--- START OF Provided records ---

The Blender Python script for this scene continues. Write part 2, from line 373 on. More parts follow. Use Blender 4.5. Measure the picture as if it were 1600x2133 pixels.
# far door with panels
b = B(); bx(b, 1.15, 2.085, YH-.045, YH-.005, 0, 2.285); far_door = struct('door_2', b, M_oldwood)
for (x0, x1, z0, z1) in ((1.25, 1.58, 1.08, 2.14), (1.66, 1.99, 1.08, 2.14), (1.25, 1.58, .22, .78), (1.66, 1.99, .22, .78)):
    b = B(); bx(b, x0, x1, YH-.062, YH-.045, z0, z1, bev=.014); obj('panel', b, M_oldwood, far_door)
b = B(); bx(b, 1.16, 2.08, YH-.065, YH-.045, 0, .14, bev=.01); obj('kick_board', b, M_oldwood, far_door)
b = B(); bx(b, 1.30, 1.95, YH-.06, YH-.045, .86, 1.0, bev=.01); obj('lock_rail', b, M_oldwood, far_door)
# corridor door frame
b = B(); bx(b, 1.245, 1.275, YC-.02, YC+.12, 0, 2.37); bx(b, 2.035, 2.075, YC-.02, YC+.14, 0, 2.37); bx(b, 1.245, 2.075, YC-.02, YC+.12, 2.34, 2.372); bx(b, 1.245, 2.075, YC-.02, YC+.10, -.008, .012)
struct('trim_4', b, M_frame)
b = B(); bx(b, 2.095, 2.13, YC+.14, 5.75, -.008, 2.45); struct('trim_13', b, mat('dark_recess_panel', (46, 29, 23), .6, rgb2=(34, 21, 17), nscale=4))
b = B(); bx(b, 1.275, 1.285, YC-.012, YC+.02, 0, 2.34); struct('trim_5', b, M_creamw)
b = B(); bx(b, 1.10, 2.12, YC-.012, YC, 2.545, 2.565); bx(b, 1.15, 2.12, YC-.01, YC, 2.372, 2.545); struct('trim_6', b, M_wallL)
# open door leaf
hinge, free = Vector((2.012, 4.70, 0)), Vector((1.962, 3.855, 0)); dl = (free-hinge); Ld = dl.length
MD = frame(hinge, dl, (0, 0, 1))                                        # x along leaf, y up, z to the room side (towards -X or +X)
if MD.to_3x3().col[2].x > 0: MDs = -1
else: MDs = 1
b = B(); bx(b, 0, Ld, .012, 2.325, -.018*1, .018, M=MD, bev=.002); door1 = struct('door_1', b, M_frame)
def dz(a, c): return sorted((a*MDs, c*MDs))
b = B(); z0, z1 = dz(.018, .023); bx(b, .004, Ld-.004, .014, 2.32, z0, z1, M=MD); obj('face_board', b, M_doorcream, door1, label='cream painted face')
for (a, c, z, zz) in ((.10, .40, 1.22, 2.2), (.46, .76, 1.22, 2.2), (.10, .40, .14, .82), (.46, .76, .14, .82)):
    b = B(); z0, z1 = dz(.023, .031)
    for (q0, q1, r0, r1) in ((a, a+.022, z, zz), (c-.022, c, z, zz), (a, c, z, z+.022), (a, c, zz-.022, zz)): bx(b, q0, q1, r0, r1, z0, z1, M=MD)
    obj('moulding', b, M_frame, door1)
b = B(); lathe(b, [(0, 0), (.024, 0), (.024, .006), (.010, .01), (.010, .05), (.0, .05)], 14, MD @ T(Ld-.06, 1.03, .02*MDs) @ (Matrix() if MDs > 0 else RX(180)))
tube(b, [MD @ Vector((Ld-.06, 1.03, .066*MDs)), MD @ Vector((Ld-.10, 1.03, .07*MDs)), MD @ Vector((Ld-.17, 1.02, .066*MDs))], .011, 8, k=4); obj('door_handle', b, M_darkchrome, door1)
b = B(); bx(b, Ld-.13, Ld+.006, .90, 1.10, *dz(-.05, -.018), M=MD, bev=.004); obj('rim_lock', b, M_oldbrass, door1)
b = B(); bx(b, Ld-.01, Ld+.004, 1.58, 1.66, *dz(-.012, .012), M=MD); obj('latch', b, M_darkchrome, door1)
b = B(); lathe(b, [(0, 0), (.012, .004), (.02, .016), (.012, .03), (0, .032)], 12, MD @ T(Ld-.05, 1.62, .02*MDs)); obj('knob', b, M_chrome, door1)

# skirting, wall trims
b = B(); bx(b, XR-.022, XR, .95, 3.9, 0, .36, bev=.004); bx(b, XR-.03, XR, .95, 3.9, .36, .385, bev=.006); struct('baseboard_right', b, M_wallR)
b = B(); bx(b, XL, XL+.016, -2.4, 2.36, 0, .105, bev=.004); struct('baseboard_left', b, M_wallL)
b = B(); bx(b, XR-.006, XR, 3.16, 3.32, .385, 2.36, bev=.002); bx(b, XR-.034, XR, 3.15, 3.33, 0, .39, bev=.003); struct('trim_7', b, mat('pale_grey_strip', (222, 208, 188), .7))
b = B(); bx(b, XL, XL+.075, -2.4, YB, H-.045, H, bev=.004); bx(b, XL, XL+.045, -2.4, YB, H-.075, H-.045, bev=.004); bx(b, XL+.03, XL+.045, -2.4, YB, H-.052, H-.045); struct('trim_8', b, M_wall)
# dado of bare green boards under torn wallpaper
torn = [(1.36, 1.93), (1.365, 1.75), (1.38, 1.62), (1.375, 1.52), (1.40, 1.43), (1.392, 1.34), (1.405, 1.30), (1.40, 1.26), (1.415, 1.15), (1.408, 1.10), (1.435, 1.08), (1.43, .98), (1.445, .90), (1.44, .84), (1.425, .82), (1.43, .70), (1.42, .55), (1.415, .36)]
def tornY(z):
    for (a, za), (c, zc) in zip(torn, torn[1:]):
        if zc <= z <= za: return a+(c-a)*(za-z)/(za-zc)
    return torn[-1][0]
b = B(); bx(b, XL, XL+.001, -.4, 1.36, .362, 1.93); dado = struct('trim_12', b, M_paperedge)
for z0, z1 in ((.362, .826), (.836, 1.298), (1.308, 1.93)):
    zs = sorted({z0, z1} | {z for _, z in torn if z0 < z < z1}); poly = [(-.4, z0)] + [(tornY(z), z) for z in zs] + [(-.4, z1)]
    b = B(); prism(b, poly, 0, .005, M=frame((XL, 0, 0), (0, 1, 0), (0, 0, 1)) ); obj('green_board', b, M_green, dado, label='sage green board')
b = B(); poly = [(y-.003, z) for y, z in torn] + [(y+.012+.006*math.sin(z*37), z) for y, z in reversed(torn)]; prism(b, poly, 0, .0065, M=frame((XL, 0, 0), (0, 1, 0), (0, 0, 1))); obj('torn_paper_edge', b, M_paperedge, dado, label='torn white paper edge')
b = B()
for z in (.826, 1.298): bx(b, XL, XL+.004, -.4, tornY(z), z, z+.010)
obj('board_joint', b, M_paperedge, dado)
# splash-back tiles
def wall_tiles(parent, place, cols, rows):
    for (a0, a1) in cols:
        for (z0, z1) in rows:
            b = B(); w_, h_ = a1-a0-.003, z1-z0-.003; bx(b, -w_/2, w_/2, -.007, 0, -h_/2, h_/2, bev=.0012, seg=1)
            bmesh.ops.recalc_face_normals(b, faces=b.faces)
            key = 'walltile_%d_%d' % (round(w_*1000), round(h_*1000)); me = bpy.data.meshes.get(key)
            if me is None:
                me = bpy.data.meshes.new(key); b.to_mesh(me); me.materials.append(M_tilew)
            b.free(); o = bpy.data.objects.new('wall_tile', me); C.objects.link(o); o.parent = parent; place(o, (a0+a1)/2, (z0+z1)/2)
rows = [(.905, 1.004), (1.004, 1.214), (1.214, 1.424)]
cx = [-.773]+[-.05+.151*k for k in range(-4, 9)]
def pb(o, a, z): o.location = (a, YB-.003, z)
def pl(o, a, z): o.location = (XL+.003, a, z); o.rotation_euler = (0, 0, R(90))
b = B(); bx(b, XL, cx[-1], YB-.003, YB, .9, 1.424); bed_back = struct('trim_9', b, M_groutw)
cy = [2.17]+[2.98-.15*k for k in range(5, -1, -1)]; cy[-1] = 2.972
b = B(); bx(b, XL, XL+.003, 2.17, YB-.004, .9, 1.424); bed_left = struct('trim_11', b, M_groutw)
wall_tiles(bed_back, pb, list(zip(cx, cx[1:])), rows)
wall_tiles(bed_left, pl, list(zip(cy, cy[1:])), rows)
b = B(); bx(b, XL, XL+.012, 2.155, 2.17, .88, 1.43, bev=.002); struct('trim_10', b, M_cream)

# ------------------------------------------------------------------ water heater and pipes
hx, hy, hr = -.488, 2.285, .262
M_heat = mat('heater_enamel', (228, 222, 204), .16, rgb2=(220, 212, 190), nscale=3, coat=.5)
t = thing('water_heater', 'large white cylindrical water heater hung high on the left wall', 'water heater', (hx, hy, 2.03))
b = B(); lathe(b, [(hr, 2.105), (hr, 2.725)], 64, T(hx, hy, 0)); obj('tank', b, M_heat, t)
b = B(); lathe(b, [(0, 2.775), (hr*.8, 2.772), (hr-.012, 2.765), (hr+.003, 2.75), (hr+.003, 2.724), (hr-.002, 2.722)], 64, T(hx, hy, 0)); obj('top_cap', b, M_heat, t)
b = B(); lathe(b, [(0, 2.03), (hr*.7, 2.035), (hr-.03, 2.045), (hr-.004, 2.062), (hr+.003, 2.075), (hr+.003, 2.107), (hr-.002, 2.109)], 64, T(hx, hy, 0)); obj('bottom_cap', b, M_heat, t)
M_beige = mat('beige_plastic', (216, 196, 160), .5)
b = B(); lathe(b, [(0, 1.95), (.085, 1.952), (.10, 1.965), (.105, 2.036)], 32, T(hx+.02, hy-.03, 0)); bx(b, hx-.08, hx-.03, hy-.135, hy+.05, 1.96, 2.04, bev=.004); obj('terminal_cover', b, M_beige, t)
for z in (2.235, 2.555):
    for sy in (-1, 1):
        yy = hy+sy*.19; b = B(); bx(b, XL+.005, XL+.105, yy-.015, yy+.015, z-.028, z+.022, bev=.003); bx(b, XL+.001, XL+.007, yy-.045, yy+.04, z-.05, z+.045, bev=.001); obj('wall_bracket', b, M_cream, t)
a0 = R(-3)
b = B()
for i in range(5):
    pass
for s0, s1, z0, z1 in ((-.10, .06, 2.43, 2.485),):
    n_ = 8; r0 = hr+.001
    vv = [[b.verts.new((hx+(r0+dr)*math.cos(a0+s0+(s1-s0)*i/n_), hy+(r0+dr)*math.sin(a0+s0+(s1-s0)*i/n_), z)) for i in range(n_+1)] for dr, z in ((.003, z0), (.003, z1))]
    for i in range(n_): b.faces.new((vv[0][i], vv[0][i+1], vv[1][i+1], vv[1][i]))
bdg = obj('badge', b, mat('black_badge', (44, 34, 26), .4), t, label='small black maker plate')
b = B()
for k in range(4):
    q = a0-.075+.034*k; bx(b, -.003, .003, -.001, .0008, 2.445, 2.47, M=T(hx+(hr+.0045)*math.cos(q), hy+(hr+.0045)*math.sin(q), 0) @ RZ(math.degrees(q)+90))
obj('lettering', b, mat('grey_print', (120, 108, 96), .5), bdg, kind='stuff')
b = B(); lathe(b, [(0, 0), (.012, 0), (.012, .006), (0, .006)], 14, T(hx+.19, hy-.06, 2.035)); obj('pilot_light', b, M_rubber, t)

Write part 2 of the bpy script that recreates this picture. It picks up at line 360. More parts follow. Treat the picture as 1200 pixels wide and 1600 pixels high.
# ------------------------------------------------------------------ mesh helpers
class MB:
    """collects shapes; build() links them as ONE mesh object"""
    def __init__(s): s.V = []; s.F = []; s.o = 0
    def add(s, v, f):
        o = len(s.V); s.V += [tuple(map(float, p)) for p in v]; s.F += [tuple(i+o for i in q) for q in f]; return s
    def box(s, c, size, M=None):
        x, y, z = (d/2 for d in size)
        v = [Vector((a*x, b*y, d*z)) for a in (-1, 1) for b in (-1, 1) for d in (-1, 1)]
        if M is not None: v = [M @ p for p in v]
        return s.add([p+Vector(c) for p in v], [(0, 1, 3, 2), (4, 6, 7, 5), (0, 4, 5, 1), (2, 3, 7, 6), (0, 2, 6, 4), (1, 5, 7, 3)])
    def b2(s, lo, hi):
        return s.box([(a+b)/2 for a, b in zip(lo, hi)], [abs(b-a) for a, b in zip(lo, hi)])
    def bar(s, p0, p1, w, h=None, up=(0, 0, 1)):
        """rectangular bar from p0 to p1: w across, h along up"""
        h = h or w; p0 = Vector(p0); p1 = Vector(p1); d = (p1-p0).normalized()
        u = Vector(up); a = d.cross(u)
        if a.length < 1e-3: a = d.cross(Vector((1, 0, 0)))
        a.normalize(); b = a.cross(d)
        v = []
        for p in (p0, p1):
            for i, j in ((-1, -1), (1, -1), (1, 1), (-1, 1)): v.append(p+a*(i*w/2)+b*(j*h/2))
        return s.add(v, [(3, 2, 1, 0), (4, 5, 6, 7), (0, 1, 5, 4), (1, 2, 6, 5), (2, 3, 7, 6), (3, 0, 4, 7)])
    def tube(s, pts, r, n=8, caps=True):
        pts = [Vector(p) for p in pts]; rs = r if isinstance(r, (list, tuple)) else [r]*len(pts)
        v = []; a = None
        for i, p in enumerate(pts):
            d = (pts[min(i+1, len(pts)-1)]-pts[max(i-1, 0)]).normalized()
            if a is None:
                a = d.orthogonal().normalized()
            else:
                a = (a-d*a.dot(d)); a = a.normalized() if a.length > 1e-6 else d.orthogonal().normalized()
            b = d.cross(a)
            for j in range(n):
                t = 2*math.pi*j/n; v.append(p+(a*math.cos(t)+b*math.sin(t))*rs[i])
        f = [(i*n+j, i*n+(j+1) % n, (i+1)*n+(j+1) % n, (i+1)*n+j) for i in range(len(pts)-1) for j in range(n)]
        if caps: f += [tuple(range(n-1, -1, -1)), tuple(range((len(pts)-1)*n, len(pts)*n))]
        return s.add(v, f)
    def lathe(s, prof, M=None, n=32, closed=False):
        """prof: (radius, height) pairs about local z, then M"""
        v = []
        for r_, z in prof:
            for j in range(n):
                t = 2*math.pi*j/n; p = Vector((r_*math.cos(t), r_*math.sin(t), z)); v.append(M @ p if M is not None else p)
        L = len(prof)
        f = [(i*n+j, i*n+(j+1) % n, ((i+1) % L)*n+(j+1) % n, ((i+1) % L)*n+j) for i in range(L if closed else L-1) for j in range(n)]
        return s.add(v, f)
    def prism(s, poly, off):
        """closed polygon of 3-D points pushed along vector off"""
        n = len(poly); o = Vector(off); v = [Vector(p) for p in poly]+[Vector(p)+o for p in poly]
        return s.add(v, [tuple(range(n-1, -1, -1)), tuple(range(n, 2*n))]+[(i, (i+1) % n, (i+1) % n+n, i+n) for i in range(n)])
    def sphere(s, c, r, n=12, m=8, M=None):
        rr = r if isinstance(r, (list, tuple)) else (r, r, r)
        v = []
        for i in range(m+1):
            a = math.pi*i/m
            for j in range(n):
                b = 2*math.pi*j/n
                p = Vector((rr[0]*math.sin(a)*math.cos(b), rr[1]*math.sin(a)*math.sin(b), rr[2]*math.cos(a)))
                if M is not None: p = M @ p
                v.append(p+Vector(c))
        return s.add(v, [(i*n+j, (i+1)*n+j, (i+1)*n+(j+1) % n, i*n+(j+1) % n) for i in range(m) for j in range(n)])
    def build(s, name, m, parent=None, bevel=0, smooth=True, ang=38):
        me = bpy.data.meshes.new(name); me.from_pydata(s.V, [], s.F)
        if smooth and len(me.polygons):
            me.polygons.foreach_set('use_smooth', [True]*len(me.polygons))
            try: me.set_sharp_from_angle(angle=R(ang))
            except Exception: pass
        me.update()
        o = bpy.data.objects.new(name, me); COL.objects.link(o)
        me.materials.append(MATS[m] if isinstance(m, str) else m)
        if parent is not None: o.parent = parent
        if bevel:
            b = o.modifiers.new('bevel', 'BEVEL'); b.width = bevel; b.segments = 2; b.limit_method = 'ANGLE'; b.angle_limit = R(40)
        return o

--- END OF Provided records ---

# [Work to be completed]
Collect every line with the string "script" from the records, and copy each.

# [The solution]
The Blender Python script for this scene continues. Write part 2, from line 373 on. More parts follow. Use Blender 4.5. Measure the picture as if it were 1600x2133 pixels.
Write part 2 of the bpy script that recreates this picture. It picks up at line 360. More parts follow. Treat the picture as 1200 pixels wide and 1600 pixels high.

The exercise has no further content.